━━━ Supplied information

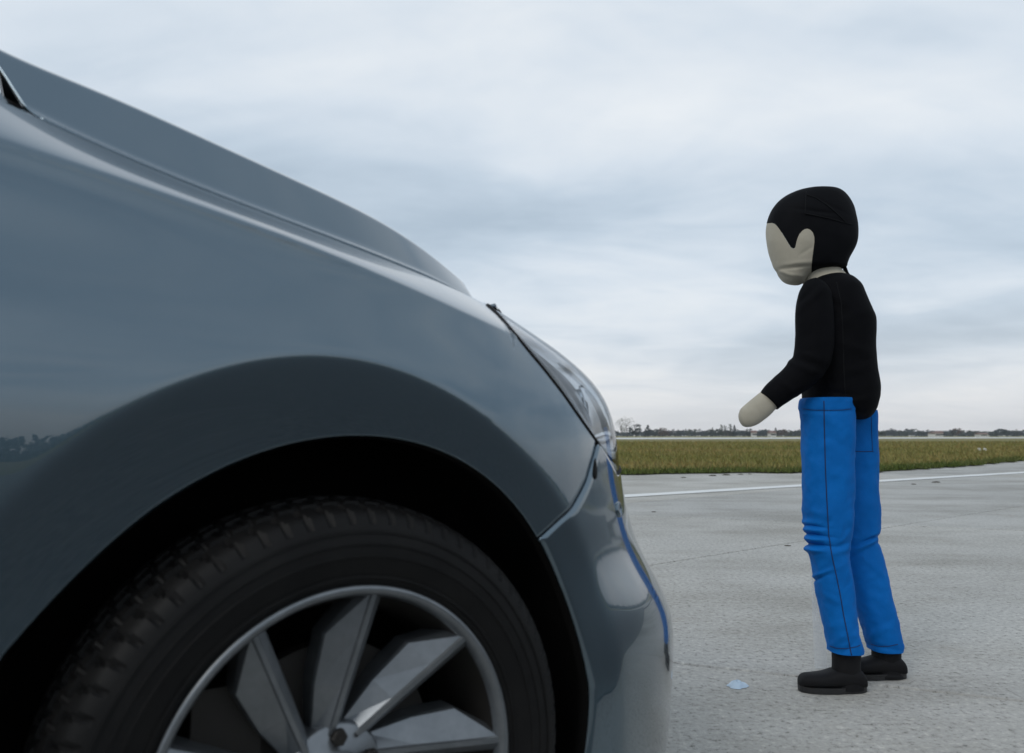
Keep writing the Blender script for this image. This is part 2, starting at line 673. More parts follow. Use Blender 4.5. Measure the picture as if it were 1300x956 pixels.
def blades():
    vs, fs, cs = [], [], []
    n = 0
    while n < 95000:
        Y = 14.5 * math.exp(rng.random() * 1.75)
        x = Y * (rng.random() * 0.80 - 0.06)
        y0 = np.interp(x, EX, EY)
        near = rng.random() < 0.10
        if near:
            x = rng.random() * 26 - 1
            y0 = np.interp(x, EX, EY)
            Y = y0 + abs(rng.normal()) * 0.35 - .05
        if Y < y0 - 0.12:
            continue
        n += 1
        hgt = (0.06 + 0.10 * rng.random() ** 2) * (1.0 + 0.012 * (Y - 15)) * (0.8 if near else 1)
        wdt = (0.007 + 0.010 * rng.random()) * (1 + 0.045 * (Y - 15))
        a = rng.random() * math.pi
        lx, ly = rng.normal(0, .5) * hgt, rng.normal(0, .5) * hgt
        dx, dy = math.cos(a) * wdt, math.sin(a) * wdt
        b = len(vs)
        vs += [(x - dx, Y - dy, 0.02), (x + dx, Y + dy, 0.02), (x + lx, Y + ly, 0.02 + hgt)]
        fs.append((b, b + 1, b + 2))
        g = 0.75 + 0.55 * rng.random()
        if near or Y - y0 < 1.3 * rng.random():
            tint = (0.42 * g, 0.58 * g, 0.42 * g, 1)
        elif rng.random() < .3:
            tint = (1.15 * g, 1.0 * g, 0.9 * g, 1)
        else:
            tint = (0.9 * g, 0.95 * g, 0.85 * g, 1)
        cs += [tint] * 3
    me = bpy.data.meshes.new('grass')
    me.from_pydata(vs, [], fs)
    ca = me.color_attributes.new('tint', 'FLOAT_COLOR', 'POINT')
    ca.data.foreach_set('color', np.array(cs, dtype=np.float32).ravel())
    me.materials.append(M['blade'])
    o = bpy.data.objects.new('grass', me)
    col.objects.link(o)
    kind(o, 'stuff', 'rough olive and brown grass beside the concrete')
    o['category'] = 'grass'


blades()

# far runway strip across the field
f0, f1 = np.array([21.9, 150.0]), np.array([100.4, 187.0])
fd = (f1 - f0) / np.linalg.norm(f1 - f0)
fn = np.array([-fd[1], fd[0]])
a, b = f0 - fd * 500, f0 + fd * 420
rw = sheet('far_runway', [a, b, b + fn * 60, a + fn * 130], 0.07, M['runway'])
kind(rw, 'structure')

# ------------------------------------------------------------------ the car
# car frame: x forward from the front axle, s towards the viewer from the centre line, z up
HEAD = R(26)
WX, WY = -0.185, 0.949            # front axle at the outer body side (s = 0.9), on the ground
fwv = np.array([math.cos(HEAD), math.sin(HEAD)])
sdv = np.array([math.sin(HEAD), -math.cos(HEAD)])
base = np.array([WX, WY]) - 0.9 * sdv
CAMX = float((-np.array([WX, WY])) @ fwv)
CAMS = float((-np.array([WX, WY])) @ sdv) + 0.9
car = empty('car', (base[0], base[1], 0), HEAD)
tag(car, 'blue grey metallic car seen from beside its front wheel', 'car')


def car_at_s(u, v, s):
    d = ray(u, v)
    d = np.array([d[:2] @ fwv, d[:2] @ sdv, d[2]])
    k = (s - CAMS) / d[1]
    return np.array([CAMX + k * d[0], s, EYE + k * d[2]])


def car_hit(u, v, fn):
    """where the line of sight through u, v meets the body side s = fn(x, z)"""
    d = ray(u, v)
    d = np.array([d[:2] @ fwv, d[:2] @ sdv, d[2]])
    k = np.linspace(.4, 3, 5000)
    Q = np.array([CAMX, CAMS, EYE]) + k[:, None] * d
    f = Q[:, 1] - fn(Q[:, 0], Q[:, 2])
    i = int(np.argmax(f < 0))
    w = f[i - 1] / (f[i - 1] - f[i])
    return Q[i - 1] + w * (Q[i] - Q[i - 1])


PM, XB, ZW = 3.6, -0.1, 0.339
ZX = np.array([(.10, .76), (.18, .78), (.282, .791), (.308, .794), (.344, .795), (.378, .796), (.401, .793), (.428, .779), (.471, .748), (.509, .719), (.542, .698), (.565, .690),
               (.597, .683), (.613, .676), (.651, .666), (.694, .662), (.728, .658), (.760, .650), (.788, .635), (.813, .617), (.835, .590), (.854, .559), (.873, .514), (.903, .460),
               (.932, .405), (.955, .361), (1.02, .28), (1.1, .18)])
_zz = np.linspace(.1, 1.1, 401)
_k = np.exp(-np.linspace(-2, 2, 61) ** 2)
_xx = np.convolve(np.pad(np.interp(_zz, ZX[:, 0], ZX[:, 1]), 30, mode='edge'), _k / _k.sum(), 'valid')


def Xf(z):
    return np.interp(z, _zz, _xx)


def s0(z):
    z = np.asarray(z, float)
    return .9 - .65 * np.clip(z - .75, 0, None) ** 2 - .12 * np.clip(.5 - z, 0, None) ** 2


def Gs(x, z):
    """half width of the body at station x, height z (plan: a superellipse nose)"""
    X = np.clip((x - XB) / (Xf(z) - XB), 0, 1)
    return s0(z) * np.clip(1 - X ** 2, 0, 1) ** (1 / PM)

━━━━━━

**Instructions to follow**
Write out the whole listing exactly, and drop the pictures.

**Exercise result**
Keep writing the Blender script for this image. This is part 2, starting at line 673. More parts follow. Use Blender 4.5. Measure the picture as if it were 1300x956 pixels.
def blades():
    vs, fs, cs = [], [], []
    n = 0
    while n < 95000:
        Y = 14.5 * math.exp(rng.random() * 1.75)
        x = Y * (rng.random() * 0.80 - 0.06)
        y0 = np.interp(x, EX, EY)
        near = rng.random() < 0.10
        if near:
            x = rng.random() * 26 - 1
            y0 = np.interp(x, EX, EY)
            Y = y0 + abs(rng.normal()) * 0.35 - .05
        if Y < y0 - 0.12:
            continue
        n += 1
        hgt = (0.06 + 0.10 * rng.random() ** 2) * (1.0 + 0.012 * (Y - 15)) * (0.8 if near else 1)
        wdt = (0.007 + 0.010 * rng.random()) * (1 + 0.045 * (Y - 15))
        a = rng.random() * math.pi
        lx, ly = rng.normal(0, .5) * hgt, rng.normal(0, .5) * hgt
        dx, dy = math.cos(a) * wdt, math.sin(a) * wdt
        b = len(vs)
        vs += [(x - dx, Y - dy, 0.02), (x + dx, Y + dy, 0.02), (x + lx, Y + ly, 0.02 + hgt)]
        fs.append((b, b + 1, b + 2))
        g = 0.75 + 0.55 * rng.random()
        if near or Y - y0 < 1.3 * rng.random():
            tint = (0.42 * g, 0.58 * g, 0.42 * g, 1)
        elif rng.random() < .3:
            tint = (1.15 * g, 1.0 * g, 0.9 * g, 1)
        else:
            tint = (0.9 * g, 0.95 * g, 0.85 * g, 1)
        cs += [tint] * 3
    me = bpy.data.meshes.new('grass')
    me.from_pydata(vs, [], fs)
    ca = me.color_attributes.new('tint', 'FLOAT_COLOR', 'POINT')
    ca.data.foreach_set('color', np.array(cs, dtype=np.float32).ravel())
    me.materials.append(M['blade'])
    o = bpy.data.objects.new('grass', me)
    col.objects.link(o)
    kind(o, 'stuff', 'rough olive and brown grass beside the concrete')
    o['category'] = 'grass'


blades()

# far runway strip across the field
f0, f1 = np.array([21.9, 150.0]), np.array([100.4, 187.0])
fd = (f1 - f0) / np.linalg.norm(f1 - f0)
fn = np.array([-fd[1], fd[0]])
a, b = f0 - fd * 500, f0 + fd * 420
rw = sheet('far_runway', [a, b, b + fn * 60, a + fn * 130], 0.07, M['runway'])
kind(rw, 'structure')

# ------------------------------------------------------------------ the car
# car frame: x forward from the front axle, s towards the viewer from the centre line, z up
HEAD = R(26)
WX, WY = -0.185, 0.949            # front axle at the outer body side (s = 0.9), on the ground
fwv = np.array([math.cos(HEAD), math.sin(HEAD)])
sdv = np.array([math.sin(HEAD), -math.cos(HEAD)])
base = np.array([WX, WY]) - 0.9 * sdv
CAMX = float((-np.array([WX, WY])) @ fwv)
CAMS = float((-np.array([WX, WY])) @ sdv) + 0.9
car = empty('car', (base[0], base[1], 0), HEAD)
tag(car, 'blue grey metallic car seen from beside its front wheel', 'car')


def car_at_s(u, v, s):
    d = ray(u, v)
    d = np.array([d[:2] @ fwv, d[:2] @ sdv, d[2]])
    k = (s - CAMS) / d[1]
    return np.array([CAMX + k * d[0], s, EYE + k * d[2]])


def car_hit(u, v, fn):
    """where the line of sight through u, v meets the body side s = fn(x, z)"""
    d = ray(u, v)
    d = np.array([d[:2] @ fwv, d[:2] @ sdv, d[2]])
    k = np.linspace(.4, 3, 5000)
    Q = np.array([CAMX, CAMS, EYE]) + k[:, None] * d
    f = Q[:, 1] - fn(Q[:, 0], Q[:, 2])
    i = int(np.argmax(f < 0))
    w = f[i - 1] / (f[i - 1] - f[i])
    return Q[i - 1] + w * (Q[i] - Q[i - 1])


PM, XB, ZW = 3.6, -0.1, 0.339
ZX = np.array([(.10, .76), (.18, .78), (.282, .791), (.308, .794), (.344, .795), (.378, .796), (.401, .793), (.428, .779), (.471, .748), (.509, .719), (.542, .698), (.565, .690),
               (.597, .683), (.613, .676), (.651, .666), (.694, .662), (.728, .658), (.760, .650), (.788, .635), (.813, .617), (.835, .590), (.854, .559), (.873, .514), (.903, .460),
               (.932, .405), (.955, .361), (1.02, .28), (1.1, .18)])
_zz = np.linspace(.1, 1.1, 401)
_k = np.exp(-np.linspace(-2, 2, 61) ** 2)
_xx = np.convolve(np.pad(np.interp(_zz, ZX[:, 0], ZX[:, 1]), 30, mode='edge'), _k / _k.sum(), 'valid')


def Xf(z):
    return np.interp(z, _zz, _xx)


def s0(z):
    z = np.asarray(z, float)
    return .9 - .65 * np.clip(z - .75, 0, None) ** 2 - .12 * np.clip(.5 - z, 0, None) ** 2


def Gs(x, z):
    """half width of the body at station x, height z (plan: a superellipse nose)"""
    X = np.clip((x - XB) / (Xf(z) - XB), 0, 1)
    return s0(z) * np.clip(1 - X ** 2, 0, 1) ** (1 / PM)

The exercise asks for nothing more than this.